Write out the listing below exactly, and omit any images you find in it.
##### AVAILABLE DATA
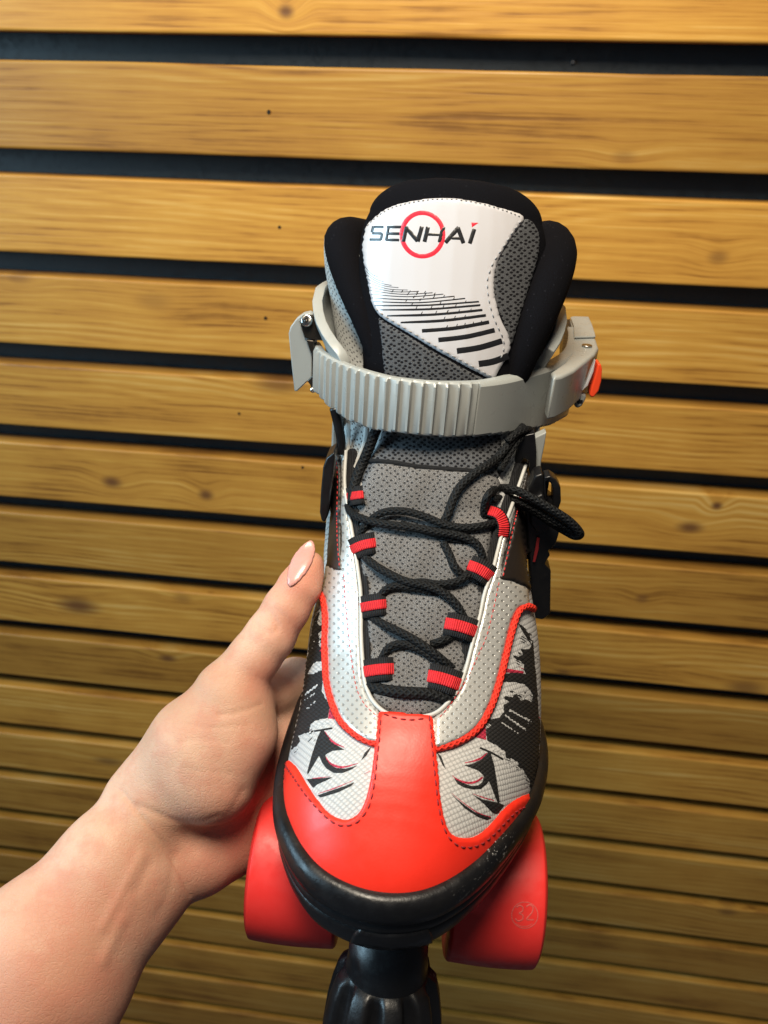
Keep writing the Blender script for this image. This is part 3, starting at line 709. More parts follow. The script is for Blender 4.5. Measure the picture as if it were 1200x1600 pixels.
gpart('printed_pattern', g, [M['print_black'], M['print_white'], M['print_pink'], M['print_dark_red']], upper)
# ---- gusset, lace loops, laces -------------------------------------
z8 = lambda L: [(500 + p[0] * .29383, 660 + p[1] * .29375, *p[2:]) for p in L]
GUS = z8([(165, 470), (200, 380), (240, 290), (280, 222), (330, 213), (420, 222), (520, 238), (700, 252), (850, 262), (930, 285), (960, 330), (940, 450), (900, 700), (860, 1000), (800, 1200), (720, 1420), (640, 1530), (560, 1560), (440, 1560), (320, 1520), (270, 1440), (255, 1250), (240, 1000), (220, 820), (190, 620)])
gus = part('gusset', drape(GUS, BAB, 0.20, 7, 5, hfun=lambda x, y: 0.09 + 0.26 * max(0.0, 1 - abs((y - min((745, 862, 962, 1062), key=lambda c_: abs(c_ - y))) / 52.0) ** 2) + 0.03 * math.sin(x * .09 + y * .05)), M['gusset'])
INL = [(542, 704), (540, 735), (540, 762), (546, 800), (553, 844), (559, 884), (564, 924), (565, 960), (565, 990), (567, 1030), (571, 1067), (581, 1093), (598, 1111), (616, 1119), (640, 1123), (657, 1121), (680, 1115), (699, 1099), (716, 1076), (726, 1050), (734, 1020), (741, 993), (749, 963), (757, 926), (769, 892), (777, 860), (785, 828), (795, 800), (809, 760), (821, 724)]
THROAT_SHADE = np.vstack([np.array(INL), (np.array(INL) + np.array([(16 if i < 11 else (-16 if i > 19 else 0), -6 if 8 < i < 22 else 0) for i in range(len(INL))]))[::-1]])
part('throat_shade_strip', drape(THROAT_SHADE, BAB, 0.235, 3, 4), M['web_black'])  # black strip stands in for the shadow between eyestay edge and gusset
O, N = px_path(INL, BAB, 6, 0.30, 2.5); part('eyestay_binding', tube(O, 0.075, 10), M['silver_plain'])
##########
**ANSWER TO THIS TASK**
Keep writing the Blender script for this image. This is part 3, starting at line 709. More parts follow. The script is for Blender 4.5. Measure the picture as if it were 1200x1600 pixels.
gpart('printed_pattern', g, [M['print_black'], M['print_white'], M['print_pink'], M['print_dark_red']], upper)
# ---- gusset, lace loops, laces -------------------------------------
z8 = lambda L: [(500 + p[0] * .29383, 660 + p[1] * .29375, *p[2:]) for p in L]
GUS = z8([(165, 470), (200, 380), (240, 290), (280, 222), (330, 213), (420, 222), (520, 238), (700, 252), (850, 262), (930, 285), (960, 330), (940, 450), (900, 700), (860, 1000), (800, 1200), (720, 1420), (640, 1530), (560, 1560), (440, 1560), (320, 1520), (270, 1440), (255, 1250), (240, 1000), (220, 820), (190, 620)])
gus = part('gusset', drape(GUS, BAB, 0.20, 7, 5, hfun=lambda x, y: 0.09 + 0.26 * max(0.0, 1 - abs((y - min((745, 862, 962, 1062), key=lambda c_: abs(c_ - y))) / 52.0) ** 2) + 0.03 * math.sin(x * .09 + y * .05)), M['gusset'])
INL = [(542, 704), (540, 735), (540, 762), (546, 800), (553, 844), (559, 884), (564, 924), (565, 960), (565, 990), (567, 1030), (571, 1067), (581, 1093), (598, 1111), (616, 1119), (640, 1123), (657, 1121), (680, 1115), (699, 1099), (716, 1076), (726, 1050), (734, 1020), (741, 993), (749, 963), (757, 926), (769, 892), (777, 860), (785, 828), (795, 800), (809, 760), (821, 724)]
THROAT_SHADE = np.vstack([np.array(INL), (np.array(INL) + np.array([(16 if i < 11 else (-16 if i > 19 else 0), -6 if 8 < i < 22 else 0) for i in range(len(INL))]))[::-1]])
part('throat_shade_strip', drape(THROAT_SHADE, BAB, 0.235, 3, 4), M['web_black'])  # black strip stands in for the shadow between eyestay edge and gusset
O, N = px_path(INL, BAB, 6, 0.30, 2.5); part('eyestay_binding', tube(O, 0.075, 10), M['silver_plain'])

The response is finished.